In the meantime; going from interlace to progressive adds fields correct? 480i @29.97 frames per second converted to 480p =59.94 frames per second correct? Confusing as the goal of film-to-video is to get back to 23.976 frames per second. So capturing a source of 480i @ 480p, 720p or even 1080p produces double the original frame rate.

[jagabo]

Each field is a half-picture. With a double frame rate deinterlace each field becomes a full picture/frame -- by somehow filling in the missing lines. That can be done in many ways, from simply duplicating each existing line, spacially interpolation between the line above and the line below, using data from the other field where there is no motion, analyzing motion in the fields before and after and smartly filling in the missing lines, etc. With a single frame rate deinterlace only one field of each frame is retained and the missing lines filled in in a similar fashion.

[jagabo]

This youtube video shows the scope view and the normal TV view of some test patterns. With some of them it's easy to understand the brightness of the scanlines vs. the height of the graph.

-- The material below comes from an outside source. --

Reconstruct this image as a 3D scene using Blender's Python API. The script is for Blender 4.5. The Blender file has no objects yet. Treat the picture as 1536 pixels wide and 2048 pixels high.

https://www.youtube.com/watch?v=DdJyF3OHadY

Here is one of the simpler patterns, just some veritcal lines of different brightnesses. I've inset a portion of the picture at the bottom of the scope view so you can see how the two correspond. The brighter the picture on the TV view the higher the line on the scope.



On the slightly bluish bar you can see the chroma subcarrier added to the line on the scope. It's not high enough resolution for you to see the sinusoidal waveform but you can see that the line looks thick there. There are some places later in the video where he zooms in on the chroma carrier.